By:  Paul Kirkwood

This review will contain mild spoilers.

Marvel consistently hits it out of the park with their films. This time, they’ve hit it out of our dimension.

Dr. Strange is the 14th addition to the Marvel Cinematic Universe, an ambitious-as-hell project started all the way back in 2008 with Iron Man. Since that time, Marvel has been consistently dropping entries into their universe, each time with critical and commercial success (to varying degrees). 2016 is the beginning of Phase 3 (Marvel divides their films into chapters called “Phases” which end with each Avengers movie), and it’s off to a roaring start with Captain America: Civil War and Doctor Strange, both of which managed to accrue 90% ratings on Rotten Tomatoes. To succeed once by making a critical darling is impressive. To succeed twice in the same year is daunting.

Dr. Strange introduces us to the titular character: Dr. Stephen Strange, played with aplomb by Benedict Cumberbatch, this time assuming a rough-voiced American accent.
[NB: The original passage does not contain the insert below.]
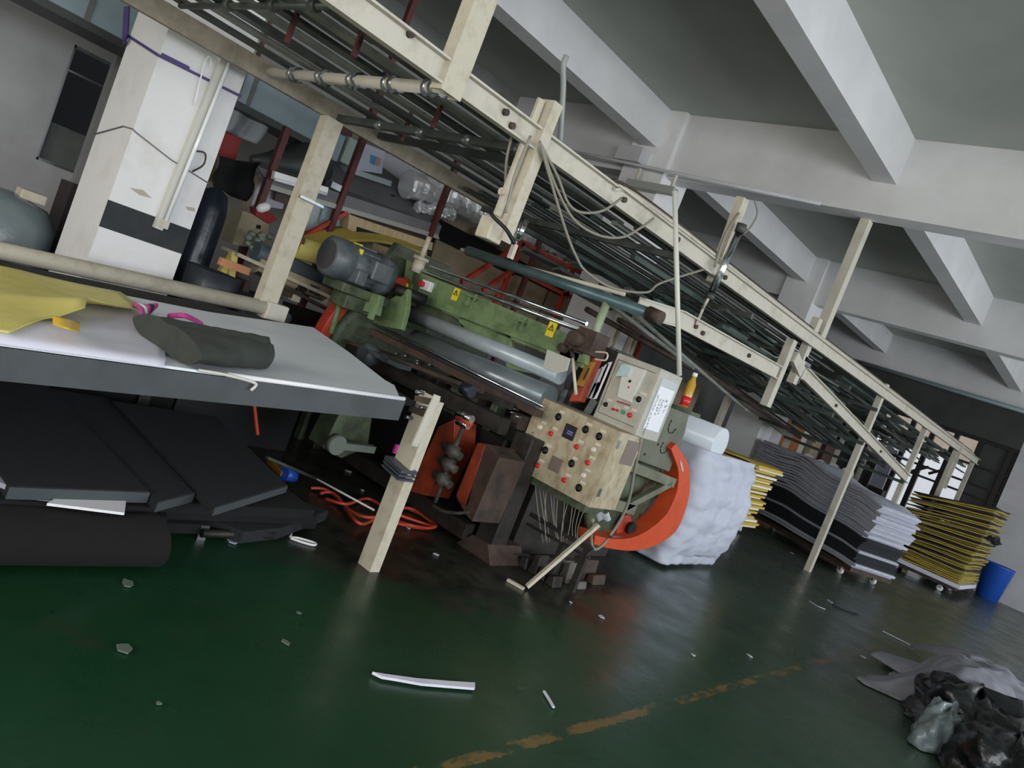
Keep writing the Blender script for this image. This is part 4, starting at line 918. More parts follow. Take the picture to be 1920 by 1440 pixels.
# fabric and foam rolls on a bench along the back
for i, (a, b, r, m, lab) in enumerate((((552, 462), (640, 490), .10, m_yellow, 'yellow film roll on the back bench left of the motor'), ((478, 470), (640, 542), .085, mat('blue_grey_roll', '4e5a61', .5), 'blue grey roll on the back bench under the yellow roll'), ((478, 492), (650, 565), .09, mat('cream_roll', 'b2a486', .7, col2='a39577', sc=4), 'cream roll lowest on the back bench'), ((540, 448), (560, 455), .09, m_peach, 'peach foam roll end beside the left beige post'))):
    tag(MB().tube(P(*a, x=-6.2), P(*b, x=-6.2), r, 20).build('foam_roll', m), lab, 'roll', 'rolls on the back bench')
bn = empty('back_bench', (-6.2, 4.3, 0), 'cluttered low steel bench behind the left beige post', 'bench')
MB().bar(P(430, 470, x=-6.15), P(690, 590, x=-6.15), .3, .03).build('bench_rail', m_beige2, bn)
MB().bar(P(480, 510, x=-6.15), P(690, 620, x=-6.15), .25, .03).build('bench_shelf', m_rust, bn)
MB().box((-6.3, 3.5, 0), (-6.1, 3.56, 1.2)).build('leg', m_rust, bn); MB().box((-6.3, 4.9, 0), (-6.1, 4.96, 1.2)).build('leg', m_rust, bn)
MB().box((-6.6, 3.3, 0), (-6.55, 5.2, 1.1)).build('back_panel', m_grime, bn)
rs = random.Random(21)
for k in range(8):
    q = P(512+k*16+rs.uniform(-3, 3), 545+rs.uniform(0, 36), x=-6.1); s = rs.uniform(.04, .09)
    tag(MB().box(q, q+V((-s, s*1.4, s))).build('bench_part', (m_steel, m_rust, m_beige2, m_grime)[k % 4], bevel=.006), 'small loose metal part on the cluttered back bench, '+('leftmost', 'second from left', 'third from left', 'fourth from left', 'fourth from right', 'third from right', 'second from right', 'rightmost')[k], 'metal part', 'metal parts on the back bench')
MB().lathe(P(533, 595, x=-6.0), (1, 0, 0), [(0, .05), (.04, .05)], 14).build('caster', m_steel, bn)
ysh = MB().grid(lambda u, v: P(560+240*u, 437-20*math.sin(2.6*u)+ (40*u*u) + v*(38-25*u), x=-6.35-.3*(1-v)), 24, 6, .01)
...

Even at first glance, you’ll find several similarities to Robert Downey Jr.’s Tony Stark, from the facial hair to the haughty indifference in how they treat their peers, to finding redemption outside of their homeland, etc. The list goes on, and this is very intentional. Kevin Feige, head guru of the Marvel Cinematic Universe is on record as stating that Dr. Strange is set to become the next centerpiece of the MCU, just as Tony Stark is currently.
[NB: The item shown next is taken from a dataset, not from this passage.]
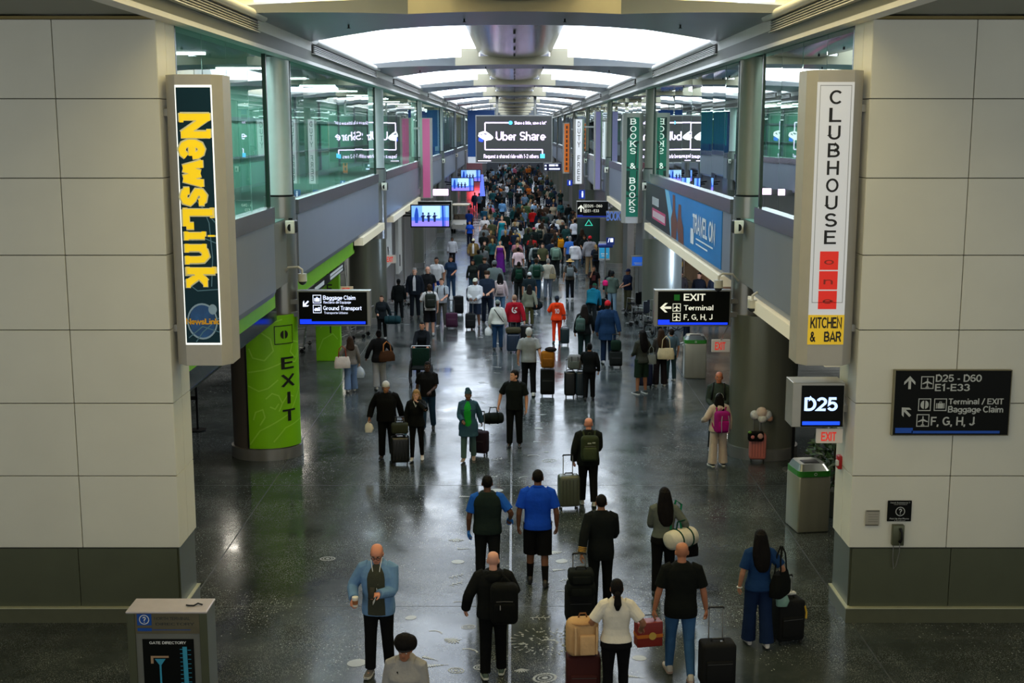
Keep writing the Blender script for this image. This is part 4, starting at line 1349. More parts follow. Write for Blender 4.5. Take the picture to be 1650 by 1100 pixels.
    def hairmesh(f, mb, kind):
        def bl(c, r):
            b = MB().ball(c, r, 18, 11)
            mb.add([f.hm @ Vector(v) for v in b.v], b.f)
        def lf(rs):
            mb.loft([[f.hm @ (Vector(c) + q) for q in el((0, 0, 0), a, b, 16, 2.3)] for c, a, b in rs])
        if kind == 'buzz':
            bl((0, -.018, .142), (.0805, .100, .097))
        elif kind == 'ring':          # bald crown, hair round the back and sides
            lf([((0, -.035, .06), .058, .062), ((0, -.03, .10), .079, .078), ((0, -.028, .14), .080, .080), ((0, -.03, .155), .066, .07)])
        elif kind == 'short':
            bl((0, -.016, .15), (.083, .102, .096))
            lf([((0, -.045, .03), .05, .05), ((0, -.03, .08), .080, .078), ((0, -.025, .14), .083, .09)])
        elif kind == 'curly':
            bl((0, -.01, .165), (.10, .115, .09)); bl((.04, .02, .2), (.06, .07, .06)); bl((-.04, .01, .2), (.06, .07, .06))
        elif kind == 'afro':
            bl((0, -.022, .180), (.120, .122, .112)); bl((.05, -.06, .16), (.085, .09, .10)); bl((-.05, -.06, .16), (.085, .09, .10)); bl((0, -.02, .215), (.10, .10, .085))
        elif kind in ('long', 'vlong'):
            bl((0, -.016, .15), (.085, .104, .097))
            e = -.20 if kind == 'long' else -.36
            lf([((0, -.035, .19), .080, .085), ((0, -.045, .12), .098, .085), ((0, -.06, .04), .115, .075), ((0, -.085, -.05), .128, .058), ((0, -.10, -.12), .132, .05), ((.01, -.112, e * .72), .115, .044), ((.02, -.115, e * .9), .085, .034), ((.02, -.115, e), .05, .02)])
        elif kind in ('pony', 'bun', 'low'):
            bl((0, -.014, .148), (.081, .101, .095))
            lf([((0, -.045, .03), .045, .045), ((0, -.03, .08), .077, .076), ((0, -.025, .14), .081, .09)])
            if kind == 'pony':
                lf([((0, -.10, .16), .03, .03), ((0, -.15, .13), .042, .04), ((0, -.165, .02), .045, .042), ((0, -.15, -.08), .036, .032), ((0, -.14, -.13), .012, .012)])
            elif kind == 'low':
                bl((0, -.12, .06), (.04, .04, .05)); lf([((0, -.12, .05), .04, .035), ((0, -.135, -.06), .05, .04), ((0, -.12, -.14), .02, .015)])
            else:
                bl((0, -.09, .215), (.05, .05, .045))
        elif kind == 'cap':
            bl((0, -.012, .158), (.086, .107, .088))
            lf([((0, .10, .135), .07, .085), ((0, .105, .15), .07, .085)])
        elif kind == 'capback':
            bl((0, -.012, .158), (.086, .107, .088))
            lf([((0, -.10, .125), .065, .07), ((0, -.10, .14), .065, .07)])
        elif kind == 'beanie':
            bl((0, -.014, .16), (.09, .108, .10))
        elif kind == 'straw':
            bl((0, -.01, .17), (.09, .105, .09))
            lf([((0, -.01, .14), .19, .21), ((0, -.01, .15), .19, .21), ((0, -.01, .165), .10, .12)])
        elif kind == 'wrap':
            bl((0, -.018, .165), (.088, .108, .10)); bl((0, .02, .26), (.05, .05, .05)); bl((.03, .01, .255), (.04, .04, .05))
        elif kind == 'hood':
            bl((0, -.03, .13), (.105, .125, .13)); lf([((0, -.03, -.04), .12, .11), ((0, -.035, .05), .11, .12), ((0, -.03, .12), .10, .12)])
    def shoe(f, mb, sd, ease=0.0, heel=.0):
        hip, kn, an, _, fp = f.legs[sd]
        R_ = Matrix.Rotation(-radians(fp), 4, 'X')
        yaw = Matrix.Rotation(radians(-6 * sd), 4, 'Z')
        M = Matrix.Translation(an) @ yaw @ R_
        rings = []
        for y, w, zt, zb in ((-.078, .026, -.02, -.07), (-.06, .036, .02, -.0755), (-.02, .039, .035, -.0755), (.04, .042, -.005, -.0755), (.10, .047, -.030, -.0755), (.15, .045, -.042, -.0755), (.185, .030, -.05, -.072), (.2, .012, -.056, -.068)):
            c, h = (zt + zb) / 2, (zt - zb) / 2
            ring = []
            for i in range(14):
                a = 2 * pi * i / 14
                z = c + h * math.copysign(abs(sin(a)) ** .6, sin(a))
                ring.append(M @ Vector((math.copysign(abs(cos(a)) ** .8, cos(a)) * (w + ease), y, z)))
            rings.append(ring)
        mb.loft(rings)
    def sole(f, mb, sd):
        hip, kn, an, _, fp = f.legs[sd]
        M = Matrix.Translation(an) @ Matrix.Rotation(radians(-6 * sd), 4, 'Z') @ Matrix.Rotation(-radians(fp), 4, 'X')
        out = [(0, -.088, .024), (0, -.06, .040), (0, .0, .042), (0, .1, .051), (0, .16, .048), (0, .2, .026)]
        P_ = [(w, y) for _, y, w in out] + [(-w, y) for _, y, w in out[::-1]]
        n = len(P_)
        mb.add([M @ Vector((x, y, -.078)) for x, y in P_] + [M @ Vector((x, y, -.052)) for x, y in P_], [tuple(range(n))[::-1], tuple(range(n, 2 * n))] + [(i, (i + 1) % n, n + (i + 1) % n, n + i) for i in range(n)])

LEGR = {'skin': (.088, .082, .062, .055, .056, .045, .037), 'slim': (.098, .089, .070, .062, .062, .052, .046), 'straight': (.102, .095, .081, .075, .073, .068, .066), 'wide': (.104, .100, .094, .092, .094, .098, .104)}
ARMR = {'skin': (.05, .052, .045, .038, .040, .034, .026)}
_CACHE = {}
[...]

A key difference between their characters is that Tony Stark took charge of his own narrative; he went down the path of righteousness purposefully. He designs his own suits of armor from the genius he already had. He fought the insurgents that had kidnapped him and killed his friend in a suit of armor impervious to most any lethal ordinance they could throw at him. Tony Stark is a man that achieved greatness. Stephen Strange, however, is a man who has greatness thrust upon him. Though a genius like Stark, he is placed into situations for which he has no background knowledge. He comes to that place in an effort to heal his hands, which remains his primary goal. Through what is implied years of practice, he steadily becomes more and more adept at magic, but without knowing the true purpose of the mystic arts. When he finally attains the role of Sorcerer Supreme, it is not through pure merit, but rather through attrition, as he is one of the very few who remain alive after an assault from a godlike being from another dimension. It will be an interesting character arc to watch as Strange grows into his role.

The other actors in this film all do a terrific job with their material. Tilda Swinton makes an excellent Ancient One, Strange’s mentor in the movie. She plays a character who, despite her great knowledge and power, still suffers from self-doubt. Rachel McAdams does great as a love interest, though I hope to see more agency and development from her character in the future. Chiwetel Ejiofor plays Strange’s fellow student and guide through the mystic world, Baron Mordo.
Finally, Benedict Wong plays…Wong, who in the comics was Strange’s manservant, but here is upgraded to full-on Master of the Mystic Arts.
The villains in this story are a little flat, but that is to be expected from a Marvel movie. If all goes according to plan, however, Marvel has character developments down the line that will give us villains with adequate character growth.

All in all, a fine film. This movie was one I was worried would be Marvel’s first misstep. That would have been tragic had it been a correct prediction since Dr. Strange is one of my favorites. I’m glad I was wrong.